## Start

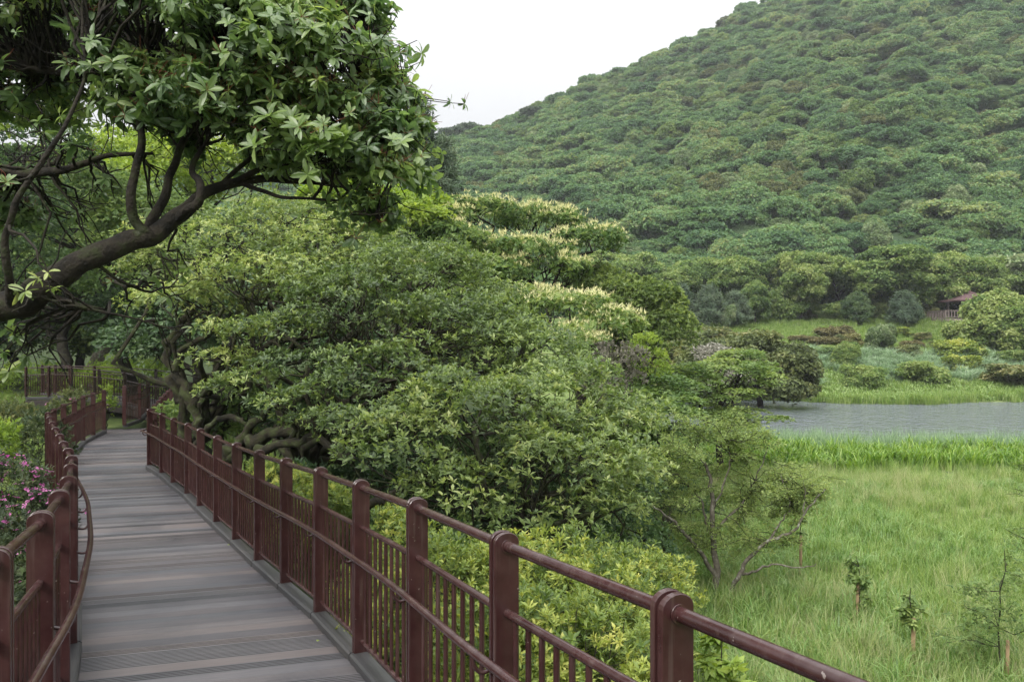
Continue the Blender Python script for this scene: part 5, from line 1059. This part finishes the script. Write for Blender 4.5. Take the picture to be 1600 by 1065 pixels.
YN = lambda x: 36.6+.9*np.sin(x*.21)+.5*np.sin(x*.63+1)
scatter_region('meadow_grass', TG, 0, 40, 6, 42, 15, f_grass, .7, 1.2, 1, 'knee-high green meadow grass')
scatter_region('broad_grass', TB, 0, 26, 6, 27, 11, f_broad, .6, 1.15, 2, 'broad-bladed lush grass on the near meadow')
scatter_region('seeding_grass', TS, 0, 40, 6, 41, 8, f_straw, .65, 1.1, 3, 'pale seeding grass stalks on the meadow')
scatter_region('ginger_lily', TGI, 5, 40, 27, 36, 8, lambda x, y, P: meadow(x, y)*(y > 28.6+.5*np.sin(x*.9)+.4*np.sin(x*.31)+1.2*noise(P, .5, 6))*(y < YN(x)-2.4), .7, 1.05, 4, 'band of lush bright green ginger lily leaves before the pond')
scatter_region('pond_reeds', TR, 5, 44, 31, 38, 9, lambda x, y, P: (y < YN(x)+.2)*(y > YN(x)-3.0), .65, 1.05, 5, 'soft reeds along the near edge of the pond')
scatter_region('bank_grass', TG, -24, -7, 8, 34, 14, lambda x, y, P: (S_(x, y) < -.6)*(.4+.6*(noise(P, .6, 3) > .4))*~((x > -19) & (y > 23.2) & (y < 30.5) & (x < -9)), .4, .75, 6, 'green grass on the bank left of the walkway')
scatter_region('undergrowth', TB+TG, -12, 14, 4, 30, 7, lambda x, y, P: (S_(x, y) > 2.3)*(S_(x, y) < 9.5)*1.0, .35, .8, 7, 'low undergrowth beneath the shrubs right of the boardwalk')
scatter_region('shore_lawn', TD, 8, 75, 68, 108, 2.2, lambda x, y, P: (pond_sd(x, y) < -1)*1.0, .6, 1.1, 8, 'grass on the far bank below the wood')
def sil(x, y, P): return ((y > 72.0) & (y < 81) & (x > 30+.5*(77-y)) & (pond_sd(x, y) < -1))*1.0+((y > 70) & (y < 78) & (x > 23.5) & (x < 28.5))*.8
scatter_region('silver_grass', TSV, 20, 75, 67, 82, 2.4, sil, .6, 1.15, 9, 'arching blue-green silver grass on the far bank', wind=(0, .18))
scatter_region('shore_plants', TP, 22, 62, 62, 76, 6, lambda x, y, P: ((x > 25.5) & (y > 62) & (y < 74-.08*(x-26)+2*noise(P, .3, 2)) & (pond_sd(x, y) < -.2))*1.0, .6, 1.1, 10, 'bright broad-leaved plants on the spit across the pond')
scatter_region('dark_reeds', TD, 10, 75, 60, 71, 5, lambda x, y, P: ((pond_sd(x, y) < .4) & (pond_sd(x, y) > -1.6) & (y > 55))*1.0, .8, 1.3, 11, 'short dark green reeds along the far waterline')
# silver grass patch on the mountain foot
r = R0(12); n = 260; uu = 350/1200+r.randn(n)*.022; pyt = 372+r.randn(n)*7; cand = np.linspace(112, 200, 160)
PT = []
for u, py in zip(uu, pyt):
    zz = HILL(np.full(160, u), cand); pyy = 532.5-(zz-5)/cand*1200; i = int(np.argmin(np.abs(pyy-py))); PT.append([u*cand[i], cand[i], zz[i]])
gn_scatter('hill_silver_grass', TSV, np.array(PT), np.stack([np.zeros(n), np.full(n, .15), r.rand(n)*6.28], 1), np.ones((n, 3))*1.6*r.uniform(.7, 1.2, (n, 1)), kind='stuff', label='patch of pale silver grass at the foot of the mountain')

# ------------------------------------------------------------------ the overhanging tree in the foreground
def near_pts(*a): return [W(*q) for q in a]
ft = thing('overhanging_tree', 'large glossy-leaved tree reaching over the boardwalk from the upper left', 'tree', onground(-420, 4.2))
fb = np.array(ft.location); r_ = np.random.RandomState(33)
main = near_pts((-420, 900, 4.2), (-330, 720, 4.3), (-220, 600, 4.4), (-120, 530, 4.5), (0, 486, 4.6), (60, 455, 4.6), (120, 420, 4.65), (180, 392, 4.7), (240, 368, 4.8), (275, 340, 4.85), (318, 303, 4.9), (370, 285, 5.0), (450, 282, 5.1), (540, 290, 5.2), (600, 312, 5.3))
mr = [.24, .21, .18, .15, .125, .108, .098, .09, .082, .072, .052, .04, .032, .02, .01]
B_ = [(near_pts((238, 372, 4.8), (215, 350, 4.75), (206, 310, 4.7), (212, 262, 4.7), (222, 215, 4.7), (215, 160, 4.8), (235, 100, 4.9)), [.06, .05, .044, .038, .032, .024, .014]),
      (near_pts((232, 360, 4.85), (252, 320, 4.9), (268, 270, 5.0), (290, 215, 5.1), (330, 160, 5.2), (380, 90, 5.3)), [.055, .046, .04, .032, .024, .014]),
      (near_pts((275, 340, 4.85), (310, 318, 4.7), (312, 290, 4.7), (300, 262, 4.8), (330, 210, 4.9)), [.05, .042, .036, .028, .016]),
      (near_pts((20, 478, 4.55), (12, 420, 4.4), (8, 370, 4.35), (28, 315, 4.3), (55, 268, 4.3), (92, 210, 4.3), (128, 140, 4.4), (140, 60, 4.5)), [.05, .042, .036, .032, .028, .024, .018, .01]),
      (near_pts((-180, 300, 5.2), (-60, 262, 5.1), (40, 272, 5.0), (110, 262, 5.0), (170, 242, 5.1), (240, 240, 5.2)), [.07, .06, .045, .036, .026, .014]),
      (near_pts((-200, 160, 5.4), (-40, 112, 5.3), (60, 110, 5.3), (150, 126, 5.4), (240, 120, 5.5), (340, 90, 5.6)), [.06, .05, .04, .03, .022, .012]),
      (near_pts((350, 290, 4.95), (420, 262, 5.0), (500, 255, 5.05), (580, 225, 5.1), (640, 180, 5.15)), [.03, .025, .019, .013, .006]),
      (near_pts((370, 285, 5.0), (430, 305, 4.9), (500, 312, 4.9), (560, 318, 4.9), (596, 345, 4.9)), [.024, .018, .013, .009, .005]),
      (near_pts((330, 300, 4.95), (390, 250, 5.1), (450, 205, 5.2), (520, 160, 5.25), (590, 90, 5.3)), [.028, .022, .017, .012, .006]),
      (near_pts((82, 460, 4.6), (115, 478, 4.6), (150, 486, 4.6), (200, 495, 4.7), (290, 520, 4.9)), [.026, .02, .015, .01, .005]),
      (near_pts((150, 410, 4.65), (190, 440, 4.8), (230, 450, 4.9)), [.018, .012, .006])]
skel = []
for k, (pts_, rad) in enumerate([(main, mr)]+B_):
    Q = np.concatenate([np.array(pts_)-fb, np.array(rad)[:, None]], 1); S = smooth_path(Q, 6); S[1:-1, :3] += (noise(S[1:-1, :3, None].transpose(0, 2, 1)*np.ones((1, 3, 1))+np.arange(3)[None, :, None]*9.1, 7, k)-.5)*S[1:-1, 3:4]*.9; S[:, 3] *= (.88+.24*noise(S[:, :3], 9, k+4))*(.74 if k == 0 else .55 if k in (4,) else .66)
    ob('trunk' if k == 0 else 'limb', quads_me('limb', [tube(S[:, :3], S[:, 3], 14)], M['barkdark']), ft); skel.append(S[len(S)//3:, :3] if k else S[len(S)//2:, :3])
skel = np.concatenate(skel)
FLB = [lob(330, 60, 5.1, .85, .8, .42), lob(190, 20, 5.3, .7, .8, .32), lob(470, 110, 5.1, .65, .7, .42), lob(420, 205, 5.2, .75, .7, .34), lob(540, 215, 5.1, .42, .5, .36), lob(600, 275, 5.1, .26, .35, .16), lob(610, 185, 5.2, .2, .3, .17), lob(555, 60, 5.3, .22, .4, .3),
       lob(300, 180, 4.9, .55, .5, .3), lob(40, 10, 5.6, .7, .8, .22), lob(205, 130, 4.8, .3, .4, .14), lob(580, 335, 4.9, .17, .2, .10), lob(635, 220, 5.1, .12, .25, .12), lob(510, 250, 4.9, .35, .4, .14), lob(630, 150, 5.4, .10, .2, .10), lob(480, 20, 5.4, .5, .6, .3), lob(-60, 120, 5.6, .8, .8, .5), lob(240, -60, 5.4, 1.1, 1.1, .5), lob(-60, 330, 5.2, .4, .5, .3)]
lobs = [(c-fb, rad) for c, rad in FLB]
P, N, tone, subs = crown_pts(lobs, .15, 150, .8, 1.5, -.5, -.6, .8, .6, .36, 1001, .3)
so = np.where(RS.rand(len(P)) < .08)[0]; cc = np.array([c for c, _ in lobs]); near_l = cc[np.argmin(((P[so][:, None]-cc[None])**2).sum(2), 1)]; dd_ = P[so]-near_l; dd_ /= np.linalg.norm(dd_, axis=1, keepdims=True)
stray0 = P[so].copy(); P[so] += dd_*RS.uniform(.06, .32, (len(so), 1)); N[so] = dd_+np.array([0, 0, .5]); stray1 = P[so].copy()
# sparse extra sprays
ex = np.array([W(px, py, d)-fb for px, py, d in [(60, 435, 4.3), (85, 450, 4.35), (40, 455, 4.3), (75, 425, 4.2), (10, 285, 4.0), (28, 455, 4.5), (110, 200, 4.7), (140, 235, 4.8), (165, 280, 4.9), (60, 190, 5), (100, 90, 5.2), (30, 160, 5.3), (175, 440, 5.2), (245, 445, 5.2), (285, 430, 5.4), (120, 330, 5.2), (160, 300, 5.3), (130, 360, 5.6), (20, 330, 5.5), (90, 280, 5.4), (250, 300, 5.6), (25, 520, 5.0), (5, 550, 5.0), (40, 560, 5.2), (35, 535, 5.1)]])
ex = np.concatenate([ex, ex[6:]+r_.randn(len(ex)-6, 3)*.12, ex[9:]+r_.randn(len(ex)-9, 3)*.15]); P = np.concatenate([P, ex]); N = np.concatenate([N, np.array([0, -.3, .9])+r_.randn(len(ex), 3)*.35]); tone = np.concatenate([tone, np.where(np.arange(len(ex)) < 6, 1.3, r_.rand(len(ex))*.8)])
w = r_.randint(0, 4, len(P)); Mt = frames(N, r_.rand(len(N))*6.28); Sz = r_.uniform(.6, 1.2, len(P)); val = .47+(tone-.5)*.5+(noise(P, 1.6, 3)-.5)*.4+r_.uniform(-.12, .12, len(P))
# the 300 nearest leaves in view are parts of their own
wp = P+fb; ppx = 800+wp[:, 0]/wp[:, 1]*1200; ppy = 532.5-(wp[:, 2]-5)/wp[:, 1]*1200; vis = np.where((ppx > 0) & (ppx < 690) & (ppy > 0) & (ppy < 600))[0]
vis = vis[np.argsort(np.linalg.norm(wp[vis]-np.array([0, 0, 5.]), axis=1))][:36]
own = np.zeros(len(P), bool); own[vis] = True; parts = []
for k, p in enumerate(P_BIG):
    m = (w == k) & ~own; parts.append(bake(p, Mt[m], P[m], Sz[m], val[m], .22))
V, F, v = join(parts); ob('foliage', mesh_tris('foliage', V, F, M['big'], v=v), ft, kind='stuff')
LL = [mesh_tris('leaf', *leaf(.098, .034*f, .22, .28*g, 3), M['big'], v=np.full(14 if False else len(leaf(.115, .04, .22, .28, 3)[1]), .5)) for f, g in ((1, 1), (1.1, .6), (.9, 1.4))]
cnt = 0
for i in vis:
    nl = 8 + (i % 2)
    for k in range(nl):
        if cnt >= 300: break
        az = k*2.39996+r_.uniform(-.3, .3); e = r_.uniform(.05, 1.0); A = Matrix.Rotation(az, 4, 'Z') @ Matrix.Rotation(e, 4, 'X') @ Matrix.Rotation(r_.uniform(-.4, .4), 4, 'Y')
        Mx = Matrix([list(Mt[i][q]) for q in range(3)]).to_4x4(); s = float(Sz[i]*r_.uniform(.75, 1.1)); o = ob('leaf', LL[r_.randint(3)], ft)
        o.matrix_local = Matrix.Translation(P[i]) @ Mx @ A @ Matrix.Diagonal((s, s, s, 1)); cnt += 1
# twigs out to the leaf sprays, and red fruit stalks
C, Rr, K = subs; tg = []
for c in np.concatenate([C, ex]):
    a = skel[np.argmin(np.linalg.norm(skel-c, axis=1)+r_.rand(len(skel))*.35)]; p = wiggly(a, c, 7, .35, r_, .04); tg.append(tube(p, np.linspace(.011, .004, 7), 5))
    for _ in range(2): f = p[r_.randint(3, 7)]; tg.append(tube(wiggly(f, c+r_.randn(3)*.12, 4, .3, r_), np.linspace(.005, .0025, 4), 4))
ob('twig', quads_me('twig', tg, M['barkdark']), ft, kind='stuff')
for a, b in zip(stray0, stray1): tg.append(tube(wiggly(a-(b-a)*.5, b, 4, .2, r_), np.linspace(.004, .0025, 4), 4))
ob('outer_twig', quads_me('twig', tg[-len(stray0):], M['barkdark']), ft, kind='stuff')
st = []; sel = np.where((noise(P, 2.2, 31) > .55) & (N[:, 2] > .2))[0]
for i in sel[::2]:
    for _ in range(5):
        e = P[i]+N[i]/np.linalg.norm(N[i])*.02+r_.randn(3)*.035; st.append(tube([P[i], (P[i]+e)/2+r_.randn(3)*.006, e], .0014, 3))
ob('fruit_stalk', quads_me('fruit_stalk', st, M['red']), ft, kind='stuff')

## End

_EXERCISE:_ Reply with nothing except the number of lines in the listing above that include "from".

_FINAL RESULT:_ 2